OCEAN CITY – The City Council denied this week a request to lift the hiring freeze that has been looming over the town’s public safety departments the last couple years.
City Manager Dennis Dare, Police Chief Bernadette DiPino and Fire Chief Chris Larmore have repeatedly expressed to the council their need in hiring officers, fire fighters and paramedics.
Currently, the police department is in need of six police officers and the fire department needs six fire fighter-paramedics.
While discussing the motion to decrease newly hired town employee pay during this week’s meeting, Mayor Rick Meehan said, “We just had six individuals chosen to go into the police academy and they were approved in this year’s budget.”
During the 2011 budget approval, the council consented to have the chief select candidates in order to go ahead with the necessary procedure to place them in training. That procedure came to a halt when the council decided to decrease town employee pay and benefits to cut down city costs. The chief had to place the selected candidates on hold until that list of ordinances had been finalized.
Police Captain Kevin Kirstein approached the council this week as a “concerned taxpayer”. He addressed the majority of the council in attempts to persuade it to allow the six candidates for each safety department to immediately be hired.
Kirstein pointed out that the police academy in Salisbury only runs two, six-month training sessions per year, one in January and July. He added that state law requires newly certified officers to participate in field training after graduation, adding an additional two months onto training.
“If new police officers are not hired before the new pension plan is rolled out, at the end of 2011, that means it will be September 2012 before the first new officer is fully trained and on the street,” Kirstein said.
Kirstein argued there are presently 10 officers placed in the Deferred Retirement Option Program (DROP). The six officers currently needed, plus those 10 who have to opportunity to retire, and the variable of officers to fall ill or leave the department creates a large gap to fill.
“It is possible that you could be as many as 20 officers short by the time the newly officers are available in September of 2012,” Kirstein said.
Kirstein reviewed possible solutions. He said that temporary officers would be a poor solution to this problem. One reason being the law limits their use to five months per year. Another reason is their pay requires time and a half.
“Heightening their pay scales to cover the shortage, that doesn’t seem like a very fiscally responsible solution,” he said. “The reality also looms that we reduce services to our citizens and visitors whose safety you are duty bound to protect. At what point do you tell your police department what it is that you are not going to want them to do because they are not going to have enough police officers to do what the taxpayers and citizens of ocean city come to expect them to do?”
Kirstein alluded to the fact money has already been spent to recruit and test candidates and a “smooth transition has been planned by the police department of the largest man power switch over in Ocean City history.”
Kirstein asserted that the amount of money spent exceeds $55,000.

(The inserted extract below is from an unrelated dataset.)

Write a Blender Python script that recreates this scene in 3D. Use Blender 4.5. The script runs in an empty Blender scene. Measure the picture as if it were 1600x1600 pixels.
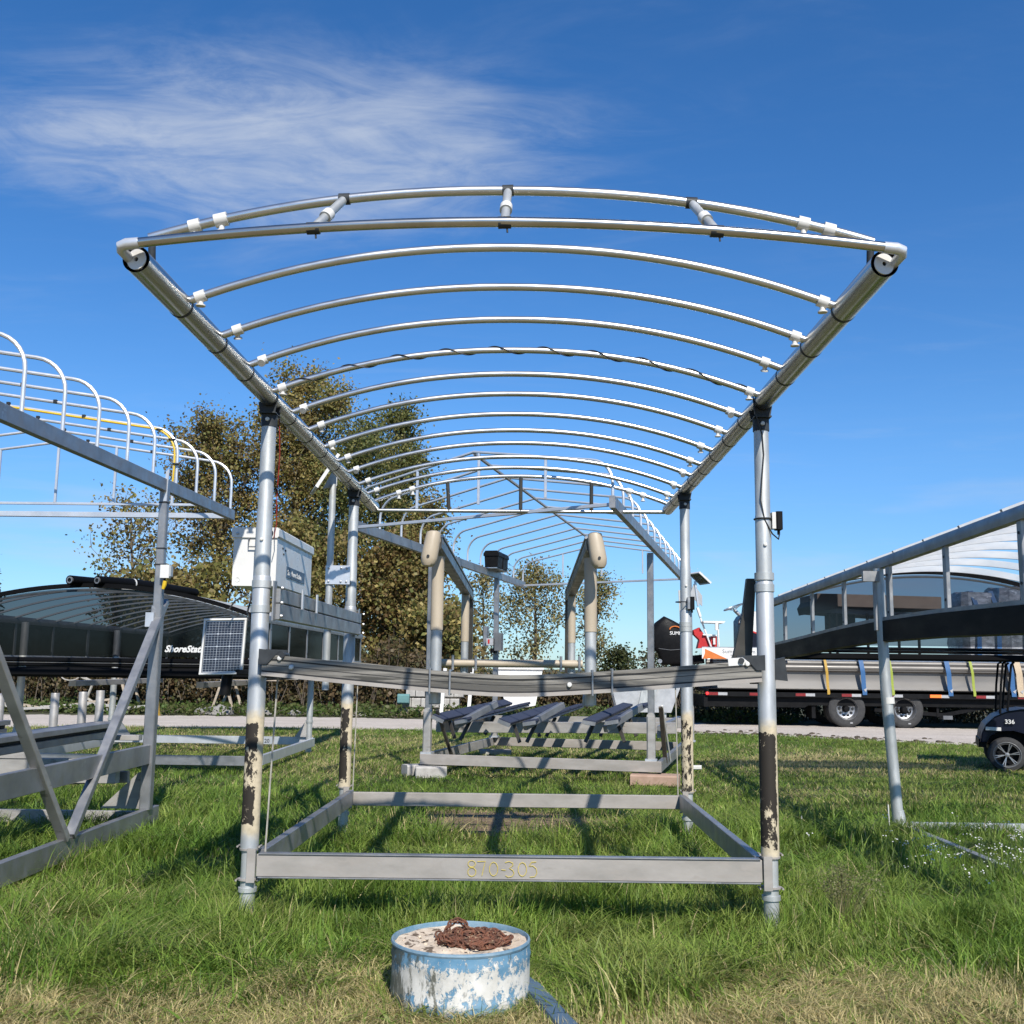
import bpy, math, random
import numpy as np
from math import sin, cos, pi, radians, sqrt, atan2
from mathutils import Vector, Matrix

S = bpy.context.scene
COL = S.collection
random.seed(5)

# ------------------------------------------------------------------ camera, world, sun, exposure
CAM_H = 1.5
cd = bpy.data.cameras.new("camera")
cam = bpy.data.objects.new("camera", cd)
COL.objects.link(cam)
FPX = 1660.0
cd.sensor_fit = 'HORIZONTAL'
cd.sensor_width = 36.0
cd.lens = FPX / 1600.0 * 36.0
cd.clip_end = 3000.0
vy = Vector((26 / FPX, -243 / FPX, -1)).normalized()
vz = Vector((0.0102, 1, 0))
vz = (vz - vy * vz.dot(vy)).normalized()
vx = vy.cross(vz)
RW = Matrix((vx, vy, vz))                     # world = RW @ camera
cam.matrix_world = Matrix.Translation((0, 0, CAM_H)) @ RW.to_4x4()
S.camera = cam

SUN = Vector((0.30, -1.05, 1.0)).normalized()  # towards the sun
SUN_EL = math.asin(SUN.z)
SUN_AZ = atan2(SUN.x, SUN.y)
sl = bpy.data.lights.new("sun", 'SUN')
sl.energy = 4.6
sl.angle = radians(0.53)
sl.color = (1.0, 0.955, 0.88)
so = bpy.data.objects.new("sun", sl)
COL.objects.link(so)
so.rotation_euler = (-SUN).to_track_quat('-Z', 'Y').to_euler()
so.location = (0, 0, 30)

SKY_STRENGTH = 0.094
W = bpy.data.worlds.new("World")
S.world = W
W.use_nodes = True


def build_world():
    nt = W.node_tree
    n, l = nt.nodes, nt.links
    n.clear()
    out = n.new('ShaderNodeOutputWorld')
    bg = n.new('ShaderNodeBackground')
    bg.inputs['Strength'].default_value = SKY_STRENGTH
    sky = n.new('ShaderNodeTexSky')
    sky.sky_type = 'NISHITA'
    sky.sun_disc = False
    sky.sun_elevation = SUN_EL
    sky.sun_rotation = SUN_AZ
    sky.air_density = 1.0
    sky.dust_density = 0.15
    sky.ozone_density = 1.6
    sky.altitude = 200
    hs = n.new('ShaderNodeHueSaturation')
    hs.inputs['Saturation'].default_value = 1.18
    tint = n.new('ShaderNodeMix')
    tint.data_type = 'RGBA'
    tint.blend_type = 'MULTIPLY'
    tint.inputs[0].default_value = 1.0
    tint.inputs[7].default_value = (.82, .97, 1.20, 1)
    l.new(sky.outputs[0], tint.inputs[6])
    l.new(tint.outputs[2], hs.inputs['Color'])
    tc = n.new('ShaderNodeTexCoord')
    sep = n.new('ShaderNodeSeparateXYZ')
    l.new(tc.outputs['Generated'], sep.inputs[0])

    def M(op, a, b=None, c=None, clamp=False):
        m = n.new('ShaderNodeMath')
        m.operation = op
        m.use_clamp = clamp
        for i, q in enumerate((a, b, c)):
            if q is None:
                continue
            if isinstance(q, (int, float)):
                m.inputs[i].default_value = q
            else:
                l.new(q, m.inputs[i])
        return m.outputs[0]

    def SS(v, a, b):
        m = n.new('ShaderNodeMapRange')
        m.interpolation_type = 'SMOOTHSTEP'
        l.new(v, m.inputs['Value'])
        m.inputs['From Min'].default_value = a
        m.inputs['From Max'].default_value = b
        return m.outputs[0]
    zc = M('MAXIMUM', sep.outputs['Z'], 0.03)
    u = M('DIVIDE', sep.outputs['X'], zc)      # the high cloud sheet seen from below, unit height
    v = M('DIVIDE', sep.outputs['Y'], zc)
    cmb = n.new('ShaderNodeCombineXYZ')
    l.new(u, cmb.inputs[0])
    l.new(v, cmb.inputs[1])

    def noise(vec, scale, detail, rough, dist, sx=1, sy=1, rot=0.0, off=(0, 0, 0)):
        mp = n.new('ShaderNodeMapping')
        mp.inputs['Scale'].default_value = (sx, sy, 1)
        mp.inputs['Rotation'].default_value = (0, 0, rot)
        mp.inputs['Location'].default_value = off
        l.new(vec, mp.inputs[0])
        t = n.new('ShaderNodeTexNoise')
        t.inputs['Scale'].default_value = scale
        t.inputs['Detail'].default_value = detail
        t.inputs['Roughness'].default_value = rough
        t.inputs['Distortion'].default_value = dist
        l.new(mp.outputs[0], t.inputs['Vector'])
        return t.outputs['Fac']
    vec = cmb.outputs[0]
    fib = noise(vec, 1.7, 8, 0.60, 1.1, 0.75, 1.5, radians(-10), (3.1, 0.4, 0))
    fib2 = noise(vec, 3.4, 9, 0.64, 2.4, 0.7, 1.25, radians(48), (1.2, 7.7, 0))
    puff = noise(vec, 0.8, 3, 0.5, 0.3, 0.8, 1.0, 0.0, (0.3, 2.2, 0))
    # one drifting cirrus patch, up to the left of the lift
    du = M('DIVIDE', M('SUBTRACT', u, -0.50), 0.82)
    dv = M('DIVIDE', M('SUBTRACT', v, 1.98), 0.50)
    dist = M('SQRT', M('ADD', M('MULTIPLY', du, du), M('MULTIPLY', dv, dv)))
    patch = M('SUBTRACT', 1.0, SS(dist, 0.1, 1.2))
    base = M('ADD', M('MULTIPLY', fib, 0.62), M('MULTIPLY', fib2, 0.62))
    cir = SS(M('ADD', base, M('MULTIPLY', patch, 0.34)), 0.55, 1.22)
    cir = M('MULTIPLY', cir, M('ADD', M('MULTIPLY', SS(patch, 0.0, 0.75), 1.0), 0.10))
    thin = M('MULTIPLY', SS(M('ADD', M('MULTIPLY', fib, 0.6), M('MULTIPLY', puff, 0.5)), 0.56, 0.95), 0.22)
    # low streaks near the horizon
    low = noise(tc.outputs['Generated'], 3.0, 4, 0.55, 0.4, 1.0, 1.0, 0.0, (0.7, 0, 0))
    mp = n.new('ShaderNodeMapping')
    mp.inputs['Scale'].default_value = (1.6, 1.6, 11.0)
    mp.inputs['Location'].default_value = (0.35, 0.1, 0.0)
    l.new(tc.outputs['Generated'], mp.inputs[0])
    t = n.new('ShaderNodeTexNoise')
    t.inputs['Scale'].default_value = 2.0
    t.inputs['Detail'].default_value = 5
    l.new(mp.outputs[0], t.inputs['Vector'])
    band = M('MULTIPLY', SS(t.outputs['Fac'], 0.52, 0.75),
             M('MULTIPLY', SS(sep.outputs['Z'], 0.0, 0.05), M('SUBTRACT', 1.0, SS(sep.outputs['Z'], 0.10, 0.26))))
    fac = M('ADD', M('ADD', M('MULTIPLY', cir, 0.66), thin), M('MULTIPLY', band, 0.40), clamp=True)
    hz = n.new('ShaderNodeMix')                # paler, less glaring air towards the horizon all round
    hz.data_type = 'RGBA'
    hz.inputs[6].default_value = (.60, .74, .88, 1)
    hz.inputs[7].default_value = (1, 1, 1, 1)
    l.new(SS(sep.outputs['Z'], -0.02, 0.24), hz.inputs[0])
    hm = n.new('ShaderNodeMix')
    hm.data_type = 'RGBA'
    hm.blend_type = 'MULTIPLY'
    hm.inputs[0].default_value = 1.0
    l.new(hs.outputs[0], hm.inputs[6])
    l.new(hz.outputs[2], hm.inputs[7])
    mix = n.new('ShaderNodeMix')
    mix.data_type = 'RGBA'
    l.new(fac, mix.inputs[0])
    l.new(hm.outputs[2], mix.inputs[6])
    k = 0.62 / SKY_STRENGTH
    mix.inputs[7].default_value = (0.74 * k, 0.82 * k, 0.95 * k, 1)
    l.new(mix.outputs[2], bg.inputs['Color'])
    l.new(bg.outputs[0], out.inputs[0])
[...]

“The fact that you’re going to have to spend that money again to repeat this process when you finally allow those positions to be filled with be nothing short of outrageous to every taxpayer,” Kirstein said.
The attendance of Ocean City police officers, firefighters, EMT’s and paramedics was at an all-time high at this week’s meeting.
Earlier in the meeting, Council President Jim Hall had said that any actions made by the council should not be considered as a personal attack on any town employee.
“Those guys and girls [fellow police officers] are responsible for my life and my lively hood and getting me home,” Corporal Dennis Eade said. “If we’re going to be without six of them, or 20 of them down the road, that is very personnel to me, my family, and to the people of Ocean City.”
Eade also works as a state certified instructor at the Eastern Shore Criminal Justice Academy.
“I see what Ocean City puts in that academy verses what other places put in the academy,” he said. “I’m here to tell you we do have the best police officers in the state of Maryland.”
Councilwoman Mary Knight said she was going to take a “stab at it” and placed a motion to lift the hiring freeze in public safety, in order to hire the six police officers and six firefighters-paramedics. Her motion was seconded by Councilman Doug Cymek, but died in a vote of 3-4, with Council members Joe Hall, Brent Ashley, Jim Hall and Margaret Pillas in opposition.
“I don’t know what to do,” Knight said.
Knight was frustrated by the fact that the majority of the council didn’t even discuss why they would not lift the hiring freeze.
“I believe with all my fiber that public safety will be jeopardized by not filling these positions,” Kirstein said. “We have moments to spare. The police academy starts Wednesday…or we need to look toward that July academy.”